A review by divyasudhakar
Strangers Drowning: Grappling with Impossible Idealism, Drastic Choices, and the Overpowering Urge to Help by Larissa MacFarquhar

4.0

I came to this book at a very confusing time in my own life, a time when I've been wondering if I do enough to lead a meaningful life. So it didn't get my most objective reviewing self. That said, this is an excellent book. I appreciate the format of it, interweaving stories of extreme do-gooders with short essays of how society views do-gooders.
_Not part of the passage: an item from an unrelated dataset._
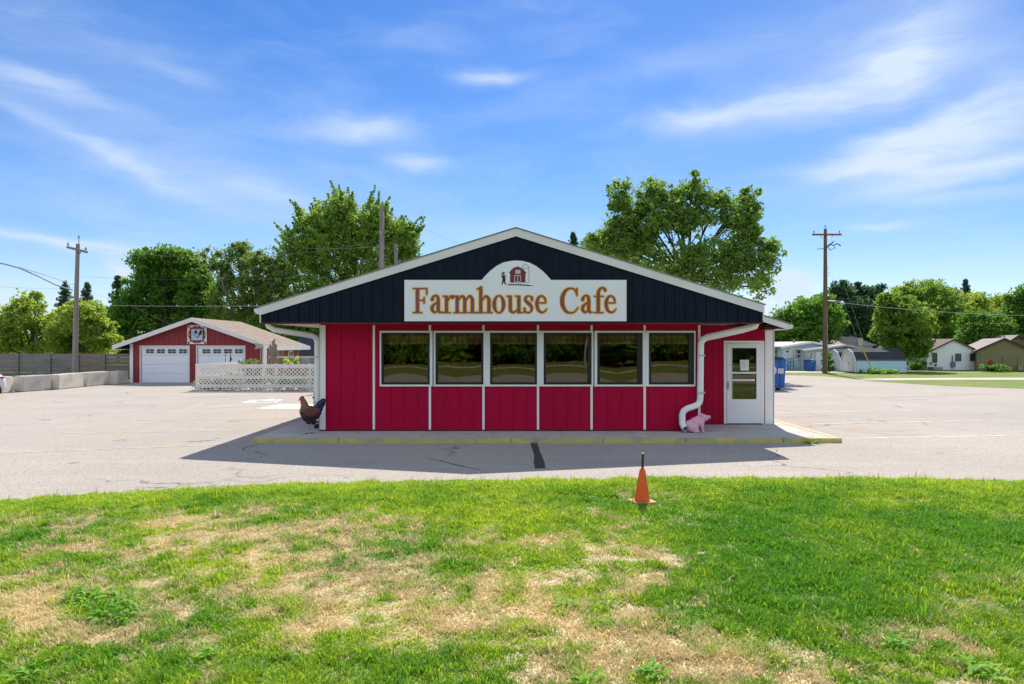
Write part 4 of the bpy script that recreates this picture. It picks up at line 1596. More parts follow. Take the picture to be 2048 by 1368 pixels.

The essays didn't move me as much as the stories themselves. While it was interesting to see how society's views on altruism have evolved over the ages, it was more illuminating to read these stories of people who grew up in different conditions (some come from broken homes, others don't), with different religious leanings (some are deeply religious and others are not) and even different views on how to best help people struggle (some try to maximize their impact on the world while ignoring or underplaying the emotional trappings of altruism and others choose to help a small group of children in their homes) to answer their personal calls of duty. It goes a long way in fleshing out the complexity of these people while most of us would tend to stick them in a bucket for slightly mentally ill, saint figures.

While Larissa never criticizes her subjects, she does point out some of the criticisms they've received, like the man who donated his kidney to a stranger being criticized for playing God and deciding who gets his kidney. Or the couple that adopt 22 children most of who end up getting pregnant in school, dropping out and living on welfare. These are criticisms I might have come up with myself. But placed in the context of this book (or in my reading of it), they seem petty and churlish, the complaints of armchair critics who do nothing themselves and are quick to dismiss the attempts of those that do. In showing that her subjects struggle with these ideas themselves and question their work and deal with self-doubt, Larissa makes them attainable and more human.